### [Exercise aim]
Extract, in full, the lines below, beginning at the first and ending with the line that contains "scene=bpy.context.scene". Pictures do not belong in the copy.

### [Dataset content]
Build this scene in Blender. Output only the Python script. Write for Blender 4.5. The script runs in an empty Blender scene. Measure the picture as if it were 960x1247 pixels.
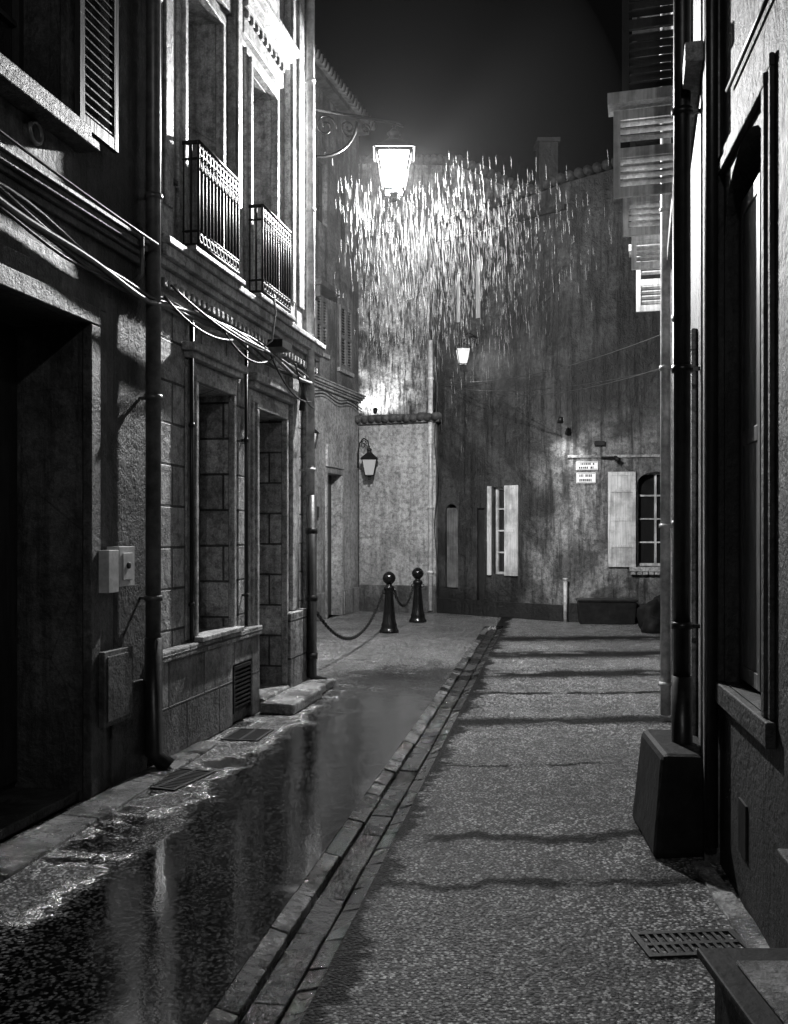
import bpy, math, random
from mathutils import Vector, Matrix
random.seed(7)
R=random.uniform
scene=bpy.context.scene

# ------------------------------------------------------------------ frames
class Fr:
    def __init__(s,x0,y0,dx,dy,side=1):
        s.x0,s.y0,s.dx,s.dy=x0,y0,dx,dy
        L=math.hypot(dx,dy); s.L=L
        s.n=(side*dy/L,-side*dx/L)
    def P(s,a,d,z):
        return Vector((s.x0+s.dx*a+s.n[0]*d, s.y0+s.dy*a+s.n[1]*d, z))
    def perp(s,a,z=0,sign=1):
        p=s.P(a,0,0)
        return Fr(p.x,p.y,s.n[0],s.n[1],sign)
W=Fr(0,0,1,0,1)        # plain world frame: s=x, d=-y

class MB:
    def __init__(s): s.v=[];s.f=[];s.m=[];s.uv=[];s.sm=[]
    def face(s,pts,mat=0,uv=None,smooth=False):
        b=len(s.v); s.v+= [tuple(p) for p in pts]
        s.f.append(tuple(range(b,b+len(pts)))); s.m.append(mat)
        s.uv.append(uv or [(0,0)]*len(pts)); s.sm.append(smooth)
    def idx(s,vs,faces,mat=0,smooth=False):
        b=len(s.v); s.v+=[tuple(p) for p in vs]
        for f in faces:
            s.f.append(tuple(b+i for i in f)); s.m.append(mat); s.uv.append([(vs[i][0]+vs[i][1],vs[i][2]) for i in f]); s.sm.append(smooth)
    def rect(s,fr,s0,s1,z0,z1,d,mat=0):
        s.face([fr.P(s0,d,z0),fr.P(s1,d,z0),fr.P(s1,d,z1),fr.P(s0,d,z1)],mat,[(s0*fr.L,z0),(s1*fr.L,z0),(s1*fr.L,z1),(s0*fr.L,z1)])
    def poly(s,fr,pts,d,mat=0):
        s.face([fr.P(a,d,z) for a,z in pts],mat,[(a*fr.L,z) for a,z in pts])
    def box(s,fr,s0,s1,d0,d1,z0,z1,mat=0):
        c=[(a,d,z) for z in (z0,z1) for d in (d0,d1) for a in (s0,s1)]
        b=len(s.v); s.v+=[tuple(fr.P(*q)) for q in c]
        for f,k in (((0,1,5,4),0),((3,2,6,7),0),((2,0,4,6),1),((1,3,7,5),1),((4,5,7,6),2),((2,3,1,0),2)):
            s.f.append(tuple(b+i for i in f)); s.m.append(mat); s.sm.append(False)
            L=fr.L
            s.uv.append([ (c[i][0]*L,c[i][2]) if k==0 else ((c[i][0]*L+c[i][1],c[i][2]) if k==1 else (c[i][0]*L,c[i][1])) for i in f])
    def wedge(s,pts_b,pts_t,mat=0):
        n=len(pts_b)
        fs=[tuple(range(n))[::-1],tuple(range(n,2*n))]+[(i,(i+1)%n,n+(i+1)%n,n+i) for i in range(n)]
        s.idx([Vector(p) for p in pts_b]+[Vector(p) for p in pts_t],fs,mat)
    def tube(s,pts,r,n=8,mat=0,closed=False,cap=True):
        pts=[Vector(p) for p in pts]; N=len(pts)
        rr=r if isinstance(r,(list,tuple)) else [r]*N
        vs=[];prev=None
        for i,p in enumerate(pts):
            if closed: t=pts[(i+1)%N]-pts[i-1]
            else: t=pts[min(i+1,N-1)]-pts[max(i-1,0)]
            if t.length<1e-9: t=Vector((0,0,1))
            t.normalize()
            if prev is None:
                a=Vector((0,0,1)) if abs(t.z)<.9 else Vector((1,0,0))
                x=t.cross(a).normalized()
            else:
                x=(prev-t*prev.dot(t)).normalized()
            prev=x; y=t.cross(x)
            for k in range(n):
                A=2*math.pi*k/n
                vs.append(p+(x*math.cos(A)+y*math.sin(A))*rr[i])
        fs=[]
        M=N if closed else N-1
        for i in range(M):
            j=(i+1)%N
            for k in range(n):
                fs.append((i*n+k,i*n+(k+1)%n,j*n+(k+1)%n,j*n+k))
        if cap and not closed:
            fs.append(tuple(range(n))[::-1]); fs.append(tuple(range((N-1)*n,N*n)))
        s.idx(vs,fs,mat,True)
    def lathe(s,c,prof,n=20,mat=0):
        s.tube([(c[0],c[1],c[2]+z) for r,z in prof],[max(r,.0005) for r,z in prof],n,mat)
    def obj(s,name,mats,bevel=0,origin=None):
        me=bpy.data.meshes.new(name)
        xs=[v[0] for v in s.v];ys=[v[1] for v in s.v];zs=[v[2] for v in s.v]
        o=Vector(((min(xs)+max(xs))/2,(min(ys)+max(ys))/2,min(zs))) if origin is None else Vector(origin)
        me.from_pydata([(v[0]-o.x,v[1]-o.y,v[2]-o.z) for v in s.v],[],s.f)
        for m in mats: me.materials.append(m)
        ul=me.uv_layers.new(name='UVMap')
        for p in me.polygons:
            p.material_index=s.m[p.index]; p.use_smooth=s.sm[p.index]
            for li,u in zip(p.loop_indices,s.uv[p.index]): ul.data[li].uv=u
        ob=bpy.data.objects.new(name,me); ob.location=o
        scene.collection.objects.link(ob)
        if bevel:
            b=ob.modifiers.new('bevel','BEVEL'); b.width=bevel; b.segments=2; b.limit_method='ANGLE'; b.angle_limit=math.radians(50)
        return ob
def group(name,kids,loc):
    e=bpy.data.objects.new(name,None); e.location=loc; e.empty_display_size=.2
    scene.collection.objects.link(e)
    for k in kids:
        k.parent=e; k.matrix_parent_inverse=Matrix.Translation(-Vector(loc))
    return e

# ------------------------------------------------------------------ materials
class NT:
    def __init__(s,name):
        s.mat=bpy.data.materials.new(name); s.mat.use_nodes=True; s.t=s.mat.node_tree; s.t.nodes.clear()
        s.out=s.t.nodes.new('ShaderNodeOutputMaterial')
    def n(s,ty,**k):
        x=s.t.nodes.new('ShaderNode'+ty)
        for a,b in k.items(): setattr(x,a,b)
        return x
    def l(s,a,b): s.t.links.new(a,b)
    def val(s,x,inp):
        if isinstance(x,(int,float)): inp.default_value=x
        else: s.l(x,inp)
    def m(s,op,a,b=0.0,c=None,clamp=False):
        x=s.n('Math',operation=op,use_clamp=clamp); s.val(a,x.inputs[0]); s.val(b,x.inputs[1])
        if c is not None: s.val(c,x.inputs[2])
        return x.outputs[0]
    def pos(s): return s.n('NewGeometry').outputs['Position']
    def map(s,v,sc,rot=(0,0,0),loc=(0,0,0)):
        x=s.n('Mapping'); s.l(v,x.inputs[0]); x.inputs['Scale'].default_value=sc; x.inputs['Rotation'].default_value=rot; x.inputs['Location'].default_value=loc
        return x.outputs[0]
    def noise(s,v,sc,det=6,ro=.6,dist=0):
        x=s.n('TexNoise'); s.l(v,x.inputs['Vector']); x.inputs['Scale'].default_value=sc; x.inputs['Detail'].default_value=min(det,5); x.inputs['Roughness'].default_value=ro; x.inputs['Distortion'].default_value=dist
        return x.outputs['Fac']
    def vor(s,v,sc,feat='F1',out='Distance'):
        x=s.n('TexVoronoi',feature=feat); s.l(v,x.inputs['Vector']); x.inputs['Scale'].default_value=sc
        return x.outputs[out]
    def mr(s,v,a,b,c=0.0,d=1.0):
        x=s.n('MapRange'); x.interpolation_type='SMOOTHSTEP'; s.l(v,x.inputs[0])
        for i,q in enumerate((a,b,c,d)): x.inputs[i+1].default_value=q
        return x.outputs[0]
    def mix(s,f,a,b):
        x=s.n('Mix',data_type='FLOAT'); s.val(f,x.inputs[0]); s.val(a,x.inputs[2]); s.val(b,x.inputs[3]); return x.outputs[0]
    def bump(s,h,st,dist,nrm=None):
        x=s.n('Bump'); s.val(h,x.inputs['Height']); s.val(st,x.inputs['Strength']); x.inputs['Distance'].default_value=dist
        if nrm is not None: s.l(nrm,x.inputs['Normal'])
        return x.outputs[0]
    def fin(s,col,rough,nrm=None,metal=0,spec=.5,ior=1.45):
        p=s.n('BsdfPrincipled')
        if isinstance(col,(int,float)): p.inputs['Base Color'].default_value=(col,col,col,1)
        else:
            c=s.n('CombineColor'); 
            for i in range(3): s.l(col,c.inputs[i])
            s.l(c.outputs[0],p.inputs['Base Color'])
        s.val(rough,p.inputs['Roughness']); p.inputs['Metallic'].default_value=metal
        p.inputs['Specular IOR Level'].default_value=spec; p.inputs['IOR'].default_value=ior
        if nrm is not None: s.l(nrm,p.inputs['Normal'])
        s.l(p.outputs[0],s.out.inputs[0]); return s.mat

def plaster(name,lo,hi,streak=.5,bump=.5,rough=.6,blocks=None,sc=1.0,damp=.5,streaksc=(7,7,.5),cracks=.5,lit_patch=None):
    N=NT(name); P=N.pos()
    big=N.mr(N.noise(P,1.3*sc,9,.68,.4),.36,.64)
    fine=N.noise(P,14*sc,8,.7)
    st=N.mr(N.noise(N.map(P,streaksc),1.0,8,.7),.42,.66)
    spk=N.mr(N.noise(P,70*sc,3,.6),.35,.7)
    c=N.mix(big,lo,hi)
    pz=N.n('SeparateXYZ'); N.l(P,pz.inputs[0])
    if lit_patch:
        # lamplight painted as paler colour on the lower corner, with a ragged soft edge
        k,x0,x1,z0,z1=lit_patch
        w=N.m('MULTIPLY',N.m('SUBTRACT',N.noise(P,1.1,5,.65),.5),1.6)
        xm=N.mr(N.m('ADD',N.m('ADD',pz.outputs[0],w),N.m('MULTIPLY',pz.outputs[2],-.12)),x0,x1)
        zm=N.mr(N.m('ADD',pz.outputs[2],w),z0,z1,1,0)
        c=N.m('MULTIPLY',c,N.mix(N.m('MULTIPLY',xm,zm),1.0,k))
    c=N.m('MULTIPLY',c,N.m('SUBTRACT',1.0,N.m('MULTIPLY',st,streak)))
    c=N.m('MULTIPLY',c,N.mr(fine,.32,.6,.45,1.12))
    c=N.m('MULTIPLY',c,N.mix(spk,.7,1.1))
    dz=N.m('ADD',pz.outputs[2],N.m('MULTIPLY',N.noise(P,3,5,.6),-.8))
    c=N.m('MULTIPLY',c,N.mr(dz,-.3,.55,1-damp,1.0))
    if cracks>0:
        cr=N.mr(N.vor(N.map(P,(1,1,.7)),1.7,'DISTANCE_TO_EDGE'),0,.012,1-cracks,1.0)
        c=N.m('MULTIPLY',c,N.mix(N.mr(N.noise(P,.9,3),.45,.6),1.0,cr))
    h=N.m('ADD',N.m('MULTIPLY',fine,.7),N.m('MULTIPLY',big,.5)); h=N.m('ADD',h,N.m('MULTIPLY',N.noise(P,45*sc,5,.7),.45))
    h=N.m('SUBTRACT',h,N.m('MULTIPLY',st,streak*.3))
    nb=N.bump(h,bump,.035)
    if blocks:
        uv=N.n('UVMap').outputs[0]
        b=N.n('TexBrick'); N.l(uv,b.inputs['Vector']); b.inputs['Scale'].default_value=1
        b.inputs['Brick Width'].default_value=blocks[0]; b.inputs['Row Height'].default_value=blocks[1]
        b.inputs['Mortar Size'].default_value=.011; b.inputs['Mortar Smooth'].default_value=.4; b.inputs['Bias'].default_value=0
        b.inputs['Color1'].default_value=(.6,.6,.6,1); b.inputs['Color2'].default_value=(1.2,1.2,1.2,1); b.inputs['Mortar'].default_value=(.15,.15,.15,1)
        bw=N.n('RGBToBW'); N.l(b.outputs['Color'],bw.inputs[0])
        c=N.m('MULTIPLY',c,bw.outputs[0])
        nb=N.bump(N.m('SUBTRACT',1.0,b.outputs['Fac']),.9,.015,nb)
    return N.fin(c,N.mix(fine,rough-.15,rough+.15),nb,spec=.45)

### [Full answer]
Build this scene in Blender. Output only the Python script. Write for Blender 4.5. The script runs in an empty Blender scene. Measure the picture as if it were 960x1247 pixels.
import bpy, math, random
from mathutils import Vector, Matrix
random.seed(7)
R=random.uniform
scene=bpy.context.scene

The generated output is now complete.